What is of course both disheartening and not entirely unexpected is that 38.3% of those polled said that no member of the Diet is worthy of being prime minister, a new record high.
As to the fruits of compromise, they seem to be only barely palatable.
How much do you appreciate the compromise worked out between the ruling parties, the LDP and the New Komeito over the child allowance system?
A lot 16%
Some 41%
Rather not 25%
Not at all 12%
Now taking together the Cabinet support numbers and the party support numbers found in Yomiuri poll, one would think that the government would not have the muscle to push through the bond issuance bill, given the reportedly irreconcilable differences between the DPJ and the LDP-New Komeito on the three remaining of the 4K issues. However, the press is reporting that a meeting of the secretary-generals of the parties has produced a compromise that will allow the bond issuance bill to pass the Diet during the current session. In return the DPJ has promised that the three remaining 4K items in the national budget will be thoroughly overhauled or abolished in next year's budget.
What put the fire underneath the feet of the LDP and New Komeito, and to a lesser extent the DPJ? It certainly was not the public polling results of the Yomiuri and NHK, which are largely in favor of the LDP and New Komeito continuing their policies of delay and denial.
Perhaps a little matter of a global financial market meltdown convinced the LDP and New Komeito that now was not the time to be playing hacky-sack with the national government's funding mechanism. The collapse in the markets certainly shook up Finance Minister Noda, who was all set to announce his run for the presidency of the DPJ today.

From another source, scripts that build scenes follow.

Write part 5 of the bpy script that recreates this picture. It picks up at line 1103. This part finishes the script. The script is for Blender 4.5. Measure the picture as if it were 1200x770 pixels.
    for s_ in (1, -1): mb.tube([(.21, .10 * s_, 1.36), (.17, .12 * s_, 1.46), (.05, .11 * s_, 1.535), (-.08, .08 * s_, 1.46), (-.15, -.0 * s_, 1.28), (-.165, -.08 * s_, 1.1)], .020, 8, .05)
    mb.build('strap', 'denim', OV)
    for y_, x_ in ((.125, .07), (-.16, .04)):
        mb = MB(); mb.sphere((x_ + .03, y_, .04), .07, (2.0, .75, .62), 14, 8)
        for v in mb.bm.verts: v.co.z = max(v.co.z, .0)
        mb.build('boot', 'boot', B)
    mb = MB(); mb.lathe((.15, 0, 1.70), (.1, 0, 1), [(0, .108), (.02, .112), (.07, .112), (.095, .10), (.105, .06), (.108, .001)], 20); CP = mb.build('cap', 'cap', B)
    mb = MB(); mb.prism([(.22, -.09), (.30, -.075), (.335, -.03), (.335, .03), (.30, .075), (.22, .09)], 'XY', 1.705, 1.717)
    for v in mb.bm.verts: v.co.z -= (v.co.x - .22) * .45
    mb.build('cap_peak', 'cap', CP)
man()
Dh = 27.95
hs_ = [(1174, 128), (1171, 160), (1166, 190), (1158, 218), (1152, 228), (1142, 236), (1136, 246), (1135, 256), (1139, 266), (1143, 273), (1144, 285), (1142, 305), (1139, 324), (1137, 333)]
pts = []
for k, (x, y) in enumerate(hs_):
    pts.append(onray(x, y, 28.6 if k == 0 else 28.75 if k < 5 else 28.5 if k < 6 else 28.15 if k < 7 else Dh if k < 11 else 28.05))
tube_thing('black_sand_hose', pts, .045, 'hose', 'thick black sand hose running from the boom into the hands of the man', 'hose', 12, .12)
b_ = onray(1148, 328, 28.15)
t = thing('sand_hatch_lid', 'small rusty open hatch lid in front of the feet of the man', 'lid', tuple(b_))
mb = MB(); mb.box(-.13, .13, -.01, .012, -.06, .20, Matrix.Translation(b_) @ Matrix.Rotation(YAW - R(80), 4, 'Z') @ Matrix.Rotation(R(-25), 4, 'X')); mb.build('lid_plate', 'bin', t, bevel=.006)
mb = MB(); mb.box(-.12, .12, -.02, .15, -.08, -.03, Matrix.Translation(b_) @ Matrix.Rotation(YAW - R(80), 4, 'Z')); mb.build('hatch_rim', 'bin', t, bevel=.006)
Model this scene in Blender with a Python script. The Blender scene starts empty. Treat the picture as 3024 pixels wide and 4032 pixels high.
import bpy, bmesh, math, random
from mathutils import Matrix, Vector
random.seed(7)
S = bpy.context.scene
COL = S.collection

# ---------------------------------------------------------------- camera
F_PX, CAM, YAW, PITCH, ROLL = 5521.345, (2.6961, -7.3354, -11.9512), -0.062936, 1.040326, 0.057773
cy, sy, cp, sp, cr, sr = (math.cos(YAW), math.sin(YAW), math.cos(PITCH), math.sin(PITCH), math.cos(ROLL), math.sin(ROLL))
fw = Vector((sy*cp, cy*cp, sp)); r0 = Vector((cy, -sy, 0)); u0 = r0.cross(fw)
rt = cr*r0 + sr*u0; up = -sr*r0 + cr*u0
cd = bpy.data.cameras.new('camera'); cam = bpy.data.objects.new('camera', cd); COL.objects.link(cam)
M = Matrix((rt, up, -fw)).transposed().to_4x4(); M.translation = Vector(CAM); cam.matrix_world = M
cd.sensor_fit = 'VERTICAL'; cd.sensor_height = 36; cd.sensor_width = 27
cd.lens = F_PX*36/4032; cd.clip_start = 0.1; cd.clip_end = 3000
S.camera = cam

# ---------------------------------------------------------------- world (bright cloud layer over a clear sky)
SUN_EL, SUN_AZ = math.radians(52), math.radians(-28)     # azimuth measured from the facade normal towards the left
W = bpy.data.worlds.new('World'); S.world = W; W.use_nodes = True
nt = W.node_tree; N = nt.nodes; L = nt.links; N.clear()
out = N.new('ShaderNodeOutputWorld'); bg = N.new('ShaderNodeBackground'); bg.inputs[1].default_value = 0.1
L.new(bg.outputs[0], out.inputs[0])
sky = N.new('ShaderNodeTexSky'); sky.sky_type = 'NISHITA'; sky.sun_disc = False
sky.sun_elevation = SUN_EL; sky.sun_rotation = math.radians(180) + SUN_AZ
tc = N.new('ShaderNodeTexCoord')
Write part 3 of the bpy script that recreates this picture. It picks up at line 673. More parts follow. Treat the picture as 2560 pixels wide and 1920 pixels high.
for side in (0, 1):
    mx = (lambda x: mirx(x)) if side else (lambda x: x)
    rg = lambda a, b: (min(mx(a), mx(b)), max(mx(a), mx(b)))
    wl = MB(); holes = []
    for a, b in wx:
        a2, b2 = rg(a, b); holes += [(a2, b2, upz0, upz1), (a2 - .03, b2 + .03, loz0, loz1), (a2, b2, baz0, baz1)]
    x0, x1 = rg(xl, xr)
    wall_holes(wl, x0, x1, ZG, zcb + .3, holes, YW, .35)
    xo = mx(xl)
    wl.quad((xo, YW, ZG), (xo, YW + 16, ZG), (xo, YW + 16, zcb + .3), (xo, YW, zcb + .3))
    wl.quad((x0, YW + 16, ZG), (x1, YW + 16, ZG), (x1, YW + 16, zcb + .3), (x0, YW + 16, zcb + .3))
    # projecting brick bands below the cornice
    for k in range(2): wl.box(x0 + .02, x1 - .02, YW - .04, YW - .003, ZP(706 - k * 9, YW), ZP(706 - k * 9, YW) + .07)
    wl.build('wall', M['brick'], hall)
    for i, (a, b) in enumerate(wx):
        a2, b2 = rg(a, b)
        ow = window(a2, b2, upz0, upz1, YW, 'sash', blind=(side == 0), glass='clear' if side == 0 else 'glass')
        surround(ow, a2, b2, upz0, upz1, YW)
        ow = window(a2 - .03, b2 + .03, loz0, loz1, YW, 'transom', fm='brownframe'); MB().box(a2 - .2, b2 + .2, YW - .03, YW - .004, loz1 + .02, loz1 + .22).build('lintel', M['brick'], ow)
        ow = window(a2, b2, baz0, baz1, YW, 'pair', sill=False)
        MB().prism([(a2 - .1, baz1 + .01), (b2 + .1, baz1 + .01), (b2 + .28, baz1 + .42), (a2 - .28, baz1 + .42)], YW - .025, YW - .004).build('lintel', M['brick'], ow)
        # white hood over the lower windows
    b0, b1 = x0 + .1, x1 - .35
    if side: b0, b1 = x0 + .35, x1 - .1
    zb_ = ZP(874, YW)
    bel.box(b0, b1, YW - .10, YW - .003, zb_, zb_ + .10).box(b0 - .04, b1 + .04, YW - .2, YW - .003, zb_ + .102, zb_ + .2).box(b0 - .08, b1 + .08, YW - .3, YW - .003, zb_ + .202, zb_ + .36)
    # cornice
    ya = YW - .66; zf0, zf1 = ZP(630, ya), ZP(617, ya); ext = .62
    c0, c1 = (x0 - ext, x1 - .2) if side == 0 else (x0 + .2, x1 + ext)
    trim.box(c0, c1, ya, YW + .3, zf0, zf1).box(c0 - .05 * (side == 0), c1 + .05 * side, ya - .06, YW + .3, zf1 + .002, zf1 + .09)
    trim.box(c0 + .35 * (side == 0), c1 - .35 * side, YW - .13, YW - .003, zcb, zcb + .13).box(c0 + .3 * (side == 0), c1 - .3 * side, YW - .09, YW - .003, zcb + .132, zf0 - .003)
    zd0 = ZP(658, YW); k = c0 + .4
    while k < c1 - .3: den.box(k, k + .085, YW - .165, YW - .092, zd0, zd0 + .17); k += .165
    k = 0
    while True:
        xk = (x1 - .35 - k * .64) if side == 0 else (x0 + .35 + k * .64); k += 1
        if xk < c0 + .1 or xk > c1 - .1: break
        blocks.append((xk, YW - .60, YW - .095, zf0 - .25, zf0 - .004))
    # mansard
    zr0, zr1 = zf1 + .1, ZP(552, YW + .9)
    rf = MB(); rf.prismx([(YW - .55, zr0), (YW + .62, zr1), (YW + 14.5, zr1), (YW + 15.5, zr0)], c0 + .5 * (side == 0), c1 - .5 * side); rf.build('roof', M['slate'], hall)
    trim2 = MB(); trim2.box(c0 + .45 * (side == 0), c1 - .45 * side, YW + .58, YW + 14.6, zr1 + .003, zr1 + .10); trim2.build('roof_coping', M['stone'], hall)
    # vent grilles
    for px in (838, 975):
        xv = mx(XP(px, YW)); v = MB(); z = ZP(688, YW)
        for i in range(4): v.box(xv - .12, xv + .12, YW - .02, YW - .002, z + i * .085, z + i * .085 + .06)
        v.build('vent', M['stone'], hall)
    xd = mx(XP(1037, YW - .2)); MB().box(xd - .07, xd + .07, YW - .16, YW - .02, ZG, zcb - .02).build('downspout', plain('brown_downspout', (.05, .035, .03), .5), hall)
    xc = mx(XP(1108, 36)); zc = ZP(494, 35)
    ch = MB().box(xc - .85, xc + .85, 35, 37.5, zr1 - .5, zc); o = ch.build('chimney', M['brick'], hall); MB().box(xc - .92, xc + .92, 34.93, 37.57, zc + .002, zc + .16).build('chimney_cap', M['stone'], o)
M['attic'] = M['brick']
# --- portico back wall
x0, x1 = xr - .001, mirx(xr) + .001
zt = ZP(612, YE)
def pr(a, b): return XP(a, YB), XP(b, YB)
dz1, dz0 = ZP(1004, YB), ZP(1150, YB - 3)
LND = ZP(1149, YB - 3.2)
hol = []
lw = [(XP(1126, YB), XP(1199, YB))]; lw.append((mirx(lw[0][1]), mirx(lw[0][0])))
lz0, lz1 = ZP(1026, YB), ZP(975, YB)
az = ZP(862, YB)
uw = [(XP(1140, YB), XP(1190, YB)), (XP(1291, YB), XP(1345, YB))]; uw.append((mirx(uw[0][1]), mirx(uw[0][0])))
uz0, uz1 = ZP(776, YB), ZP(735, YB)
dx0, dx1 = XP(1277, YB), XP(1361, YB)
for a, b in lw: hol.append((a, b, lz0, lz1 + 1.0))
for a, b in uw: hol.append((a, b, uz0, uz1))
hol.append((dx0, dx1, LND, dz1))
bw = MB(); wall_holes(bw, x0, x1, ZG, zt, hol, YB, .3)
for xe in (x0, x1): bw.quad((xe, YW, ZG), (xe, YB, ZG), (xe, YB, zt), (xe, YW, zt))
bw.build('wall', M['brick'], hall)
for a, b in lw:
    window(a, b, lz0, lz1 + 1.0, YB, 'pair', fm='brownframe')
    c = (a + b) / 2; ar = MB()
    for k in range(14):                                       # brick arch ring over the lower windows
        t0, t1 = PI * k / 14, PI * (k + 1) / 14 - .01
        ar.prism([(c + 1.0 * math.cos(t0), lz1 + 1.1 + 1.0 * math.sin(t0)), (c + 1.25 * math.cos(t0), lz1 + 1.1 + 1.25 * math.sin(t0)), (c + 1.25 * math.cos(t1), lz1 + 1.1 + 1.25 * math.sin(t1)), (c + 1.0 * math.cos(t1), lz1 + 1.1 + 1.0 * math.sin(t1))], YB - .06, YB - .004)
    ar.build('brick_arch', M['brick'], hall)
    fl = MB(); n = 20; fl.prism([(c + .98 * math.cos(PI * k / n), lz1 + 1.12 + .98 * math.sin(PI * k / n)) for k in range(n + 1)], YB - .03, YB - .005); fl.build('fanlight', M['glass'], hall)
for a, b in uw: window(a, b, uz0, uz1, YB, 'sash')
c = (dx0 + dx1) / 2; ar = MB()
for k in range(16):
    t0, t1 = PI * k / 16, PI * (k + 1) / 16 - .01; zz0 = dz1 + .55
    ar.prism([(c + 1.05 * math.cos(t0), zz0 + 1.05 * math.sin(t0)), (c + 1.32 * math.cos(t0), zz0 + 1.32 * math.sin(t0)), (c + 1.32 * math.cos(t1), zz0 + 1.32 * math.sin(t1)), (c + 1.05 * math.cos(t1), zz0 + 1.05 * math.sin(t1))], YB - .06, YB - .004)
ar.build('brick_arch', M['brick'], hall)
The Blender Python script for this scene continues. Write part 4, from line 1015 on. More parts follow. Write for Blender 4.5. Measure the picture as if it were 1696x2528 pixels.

With Tokyo markets crashing and the yen rocketing upward, he suddenly had an epiphany that announcing a run for higher office on a program of a rise of the consumption tax to 10% might not be the best use of a finance minister's time. (No worries for Noda's campaign, though. The latest edition of Bungei Shunju goes on sale tomorrow with an article inside penned by Noda explaining how he would run the government.). Perhaps it was the strength of the assurances of DPJ Secretary-General Okada Katsuya that he and most of the party leadership really hated these programs as well.
Anyway, if current reporting reflects reality, only one more piece of legislation now stands between Prime Minister Kan Naoto and his resignation: the renewable energy bill.